■ **Job**: Set down the material once more, exactly as it appears.
....
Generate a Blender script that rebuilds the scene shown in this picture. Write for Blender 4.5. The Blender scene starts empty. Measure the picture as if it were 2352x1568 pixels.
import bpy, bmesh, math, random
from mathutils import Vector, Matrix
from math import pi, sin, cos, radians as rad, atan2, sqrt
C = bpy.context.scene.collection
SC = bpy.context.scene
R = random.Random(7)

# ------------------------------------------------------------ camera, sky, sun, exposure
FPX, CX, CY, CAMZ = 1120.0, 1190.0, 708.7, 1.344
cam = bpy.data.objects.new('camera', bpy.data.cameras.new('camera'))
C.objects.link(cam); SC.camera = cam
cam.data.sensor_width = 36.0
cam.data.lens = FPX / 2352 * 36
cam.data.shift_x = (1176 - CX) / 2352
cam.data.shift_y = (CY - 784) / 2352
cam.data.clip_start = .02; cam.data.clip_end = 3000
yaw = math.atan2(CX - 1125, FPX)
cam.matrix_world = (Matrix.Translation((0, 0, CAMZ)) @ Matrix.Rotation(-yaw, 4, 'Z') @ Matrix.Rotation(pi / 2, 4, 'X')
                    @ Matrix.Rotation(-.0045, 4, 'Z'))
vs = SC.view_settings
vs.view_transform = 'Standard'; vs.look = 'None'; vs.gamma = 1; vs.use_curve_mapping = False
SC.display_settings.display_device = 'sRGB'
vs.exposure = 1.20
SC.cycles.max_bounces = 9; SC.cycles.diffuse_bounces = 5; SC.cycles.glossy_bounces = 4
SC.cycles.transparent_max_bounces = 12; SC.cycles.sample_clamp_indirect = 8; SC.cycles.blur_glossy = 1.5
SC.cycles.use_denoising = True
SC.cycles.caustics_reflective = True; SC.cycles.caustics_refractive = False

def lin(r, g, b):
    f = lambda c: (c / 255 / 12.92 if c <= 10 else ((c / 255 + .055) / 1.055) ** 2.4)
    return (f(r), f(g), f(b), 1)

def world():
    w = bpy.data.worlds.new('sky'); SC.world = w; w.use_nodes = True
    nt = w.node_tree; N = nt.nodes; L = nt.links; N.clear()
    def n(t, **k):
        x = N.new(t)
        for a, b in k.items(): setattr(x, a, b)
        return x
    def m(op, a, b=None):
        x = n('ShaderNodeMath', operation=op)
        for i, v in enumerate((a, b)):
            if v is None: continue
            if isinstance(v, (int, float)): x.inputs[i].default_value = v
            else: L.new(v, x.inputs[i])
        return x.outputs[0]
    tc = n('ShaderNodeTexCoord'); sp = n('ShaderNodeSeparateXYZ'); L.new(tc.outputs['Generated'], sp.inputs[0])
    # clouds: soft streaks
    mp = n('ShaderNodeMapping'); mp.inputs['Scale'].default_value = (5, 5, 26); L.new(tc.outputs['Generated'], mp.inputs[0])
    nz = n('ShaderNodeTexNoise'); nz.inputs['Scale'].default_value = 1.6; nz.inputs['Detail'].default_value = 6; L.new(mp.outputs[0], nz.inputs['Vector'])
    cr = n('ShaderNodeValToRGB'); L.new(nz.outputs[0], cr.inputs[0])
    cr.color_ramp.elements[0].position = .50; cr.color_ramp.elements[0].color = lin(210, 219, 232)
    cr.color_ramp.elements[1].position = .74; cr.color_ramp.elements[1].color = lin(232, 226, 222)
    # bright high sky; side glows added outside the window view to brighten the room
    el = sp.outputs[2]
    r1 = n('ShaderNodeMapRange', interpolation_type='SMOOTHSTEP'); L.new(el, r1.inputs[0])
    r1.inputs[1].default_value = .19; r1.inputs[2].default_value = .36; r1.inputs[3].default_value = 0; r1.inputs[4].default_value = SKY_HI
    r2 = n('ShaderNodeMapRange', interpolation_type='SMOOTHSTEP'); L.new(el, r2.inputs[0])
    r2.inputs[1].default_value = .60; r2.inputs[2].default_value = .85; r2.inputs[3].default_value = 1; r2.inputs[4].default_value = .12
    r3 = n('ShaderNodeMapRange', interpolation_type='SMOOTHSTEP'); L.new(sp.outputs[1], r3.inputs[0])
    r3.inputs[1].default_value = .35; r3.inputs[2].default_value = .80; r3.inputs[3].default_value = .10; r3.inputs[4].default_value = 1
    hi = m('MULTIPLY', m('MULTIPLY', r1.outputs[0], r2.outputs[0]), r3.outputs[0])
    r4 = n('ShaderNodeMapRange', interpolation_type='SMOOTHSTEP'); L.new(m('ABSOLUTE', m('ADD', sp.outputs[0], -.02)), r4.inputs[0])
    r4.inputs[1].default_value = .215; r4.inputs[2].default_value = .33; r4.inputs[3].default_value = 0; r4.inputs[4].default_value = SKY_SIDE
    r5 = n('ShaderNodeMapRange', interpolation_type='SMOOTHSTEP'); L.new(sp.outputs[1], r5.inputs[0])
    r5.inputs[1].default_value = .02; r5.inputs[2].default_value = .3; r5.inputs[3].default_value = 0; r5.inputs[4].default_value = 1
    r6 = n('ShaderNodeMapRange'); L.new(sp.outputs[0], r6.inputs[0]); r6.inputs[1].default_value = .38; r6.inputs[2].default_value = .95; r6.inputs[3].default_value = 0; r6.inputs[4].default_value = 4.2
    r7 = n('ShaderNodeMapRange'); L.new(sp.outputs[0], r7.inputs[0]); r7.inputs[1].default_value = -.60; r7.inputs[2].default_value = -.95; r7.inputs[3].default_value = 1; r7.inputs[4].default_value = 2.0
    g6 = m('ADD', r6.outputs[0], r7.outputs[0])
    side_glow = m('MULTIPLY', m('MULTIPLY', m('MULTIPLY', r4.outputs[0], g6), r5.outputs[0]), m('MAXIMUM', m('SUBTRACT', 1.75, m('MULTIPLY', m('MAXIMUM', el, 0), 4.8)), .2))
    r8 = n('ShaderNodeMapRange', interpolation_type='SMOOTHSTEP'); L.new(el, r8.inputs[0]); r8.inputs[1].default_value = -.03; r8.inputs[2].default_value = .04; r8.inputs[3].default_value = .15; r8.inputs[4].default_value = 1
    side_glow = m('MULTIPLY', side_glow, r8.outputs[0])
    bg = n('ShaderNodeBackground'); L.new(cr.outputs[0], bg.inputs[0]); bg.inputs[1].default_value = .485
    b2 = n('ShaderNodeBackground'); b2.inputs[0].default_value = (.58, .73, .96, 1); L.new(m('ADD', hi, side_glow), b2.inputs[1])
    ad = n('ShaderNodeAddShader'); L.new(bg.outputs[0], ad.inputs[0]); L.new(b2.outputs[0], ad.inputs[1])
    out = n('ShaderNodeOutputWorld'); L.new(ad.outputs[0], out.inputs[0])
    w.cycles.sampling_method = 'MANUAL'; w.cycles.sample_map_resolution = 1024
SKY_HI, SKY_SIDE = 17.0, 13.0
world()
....
■ **Full response**:
Generate a Blender script that rebuilds the scene shown in this picture. Write for Blender 4.5. The Blender scene starts empty. Measure the picture as if it were 2352x1568 pixels.
import bpy, bmesh, math, random
from mathutils import Vector, Matrix
from math import pi, sin, cos, radians as rad, atan2, sqrt
C = bpy.context.scene.collection
SC = bpy.context.scene
R = random.Random(7)

# ------------------------------------------------------------ camera, sky, sun, exposure
FPX, CX, CY, CAMZ = 1120.0, 1190.0, 708.7, 1.344
cam = bpy.data.objects.new('camera', bpy.data.cameras.new('camera'))
C.objects.link(cam); SC.camera = cam
cam.data.sensor_width = 36.0
cam.data.lens = FPX / 2352 * 36
cam.data.shift_x = (1176 - CX) / 2352
cam.data.shift_y = (CY - 784) / 2352
cam.data.clip_start = .02; cam.data.clip_end = 3000
yaw = math.atan2(CX - 1125, FPX)
cam.matrix_world = (Matrix.Translation((0, 0, CAMZ)) @ Matrix.Rotation(-yaw, 4, 'Z') @ Matrix.Rotation(pi / 2, 4, 'X')
                    @ Matrix.Rotation(-.0045, 4, 'Z'))
vs = SC.view_settings
vs.view_transform = 'Standard'; vs.look = 'None'; vs.gamma = 1; vs.use_curve_mapping = False
SC.display_settings.display_device = 'sRGB'
vs.exposure = 1.20
SC.cycles.max_bounces = 9; SC.cycles.diffuse_bounces = 5; SC.cycles.glossy_bounces = 4
SC.cycles.transparent_max_bounces = 12; SC.cycles.sample_clamp_indirect = 8; SC.cycles.blur_glossy = 1.5
SC.cycles.use_denoising = True
SC.cycles.caustics_reflective = True; SC.cycles.caustics_refractive = False

def lin(r, g, b):
    f = lambda c: (c / 255 / 12.92 if c <= 10 else ((c / 255 + .055) / 1.055) ** 2.4)
    return (f(r), f(g), f(b), 1)

def world():
    w = bpy.data.worlds.new('sky'); SC.world = w; w.use_nodes = True
    nt = w.node_tree; N = nt.nodes; L = nt.links; N.clear()
    def n(t, **k):
        x = N.new(t)
        for a, b in k.items(): setattr(x, a, b)
        return x
    def m(op, a, b=None):
        x = n('ShaderNodeMath', operation=op)
        for i, v in enumerate((a, b)):
            if v is None: continue
            if isinstance(v, (int, float)): x.inputs[i].default_value = v
            else: L.new(v, x.inputs[i])
        return x.outputs[0]
    tc = n('ShaderNodeTexCoord'); sp = n('ShaderNodeSeparateXYZ'); L.new(tc.outputs['Generated'], sp.inputs[0])
    # clouds: soft streaks
    mp = n('ShaderNodeMapping'); mp.inputs['Scale'].default_value = (5, 5, 26); L.new(tc.outputs['Generated'], mp.inputs[0])
    nz = n('ShaderNodeTexNoise'); nz.inputs['Scale'].default_value = 1.6; nz.inputs['Detail'].default_value = 6; L.new(mp.outputs[0], nz.inputs['Vector'])
    cr = n('ShaderNodeValToRGB'); L.new(nz.outputs[0], cr.inputs[0])
    cr.color_ramp.elements[0].position = .50; cr.color_ramp.elements[0].color = lin(210, 219, 232)
    cr.color_ramp.elements[1].position = .74; cr.color_ramp.elements[1].color = lin(232, 226, 222)
    # bright high sky; side glows added outside the window view to brighten the room
    el = sp.outputs[2]
    r1 = n('ShaderNodeMapRange', interpolation_type='SMOOTHSTEP'); L.new(el, r1.inputs[0])
    r1.inputs[1].default_value = .19; r1.inputs[2].default_value = .36; r1.inputs[3].default_value = 0; r1.inputs[4].default_value = SKY_HI
    r2 = n('ShaderNodeMapRange', interpolation_type='SMOOTHSTEP'); L.new(el, r2.inputs[0])
    r2.inputs[1].default_value = .60; r2.inputs[2].default_value = .85; r2.inputs[3].default_value = 1; r2.inputs[4].default_value = .12
    r3 = n('ShaderNodeMapRange', interpolation_type='SMOOTHSTEP'); L.new(sp.outputs[1], r3.inputs[0])
    r3.inputs[1].default_value = .35; r3.inputs[2].default_value = .80; r3.inputs[3].default_value = .10; r3.inputs[4].default_value = 1
    hi = m('MULTIPLY', m('MULTIPLY', r1.outputs[0], r2.outputs[0]), r3.outputs[0])
    r4 = n('ShaderNodeMapRange', interpolation_type='SMOOTHSTEP'); L.new(m('ABSOLUTE', m('ADD', sp.outputs[0], -.02)), r4.inputs[0])
    r4.inputs[1].default_value = .215; r4.inputs[2].default_value = .33; r4.inputs[3].default_value = 0; r4.inputs[4].default_value = SKY_SIDE
    r5 = n('ShaderNodeMapRange', interpolation_type='SMOOTHSTEP'); L.new(sp.outputs[1], r5.inputs[0])
    r5.inputs[1].default_value = .02; r5.inputs[2].default_value = .3; r5.inputs[3].default_value = 0; r5.inputs[4].default_value = 1
    r6 = n('ShaderNodeMapRange'); L.new(sp.outputs[0], r6.inputs[0]); r6.inputs[1].default_value = .38; r6.inputs[2].default_value = .95; r6.inputs[3].default_value = 0; r6.inputs[4].default_value = 4.2
    r7 = n('ShaderNodeMapRange'); L.new(sp.outputs[0], r7.inputs[0]); r7.inputs[1].default_value = -.60; r7.inputs[2].default_value = -.95; r7.inputs[3].default_value = 1; r7.inputs[4].default_value = 2.0
    g6 = m('ADD', r6.outputs[0], r7.outputs[0])
    side_glow = m('MULTIPLY', m('MULTIPLY', m('MULTIPLY', r4.outputs[0], g6), r5.outputs[0]), m('MAXIMUM', m('SUBTRACT', 1.75, m('MULTIPLY', m('MAXIMUM', el, 0), 4.8)), .2))
    r8 = n('ShaderNodeMapRange', interpolation_type='SMOOTHSTEP'); L.new(el, r8.inputs[0]); r8.inputs[1].default_value = -.03; r8.inputs[2].default_value = .04; r8.inputs[3].default_value = .15; r8.inputs[4].default_value = 1
    side_glow = m('MULTIPLY', side_glow, r8.outputs[0])
    bg = n('ShaderNodeBackground'); L.new(cr.outputs[0], bg.inputs[0]); bg.inputs[1].default_value = .485
    b2 = n('ShaderNodeBackground'); b2.inputs[0].default_value = (.58, .73, .96, 1); L.new(m('ADD', hi, side_glow), b2.inputs[1])
    ad = n('ShaderNodeAddShader'); L.new(bg.outputs[0], ad.inputs[0]); L.new(b2.outputs[0], ad.inputs[1])
    out = n('ShaderNodeOutputWorld'); L.new(ad.outputs[0], out.inputs[0])
    w.cycles.sampling_method = 'MANUAL'; w.cycles.sample_map_resolution = 1024
SKY_HI, SKY_SIDE = 17.0, 13.0
world()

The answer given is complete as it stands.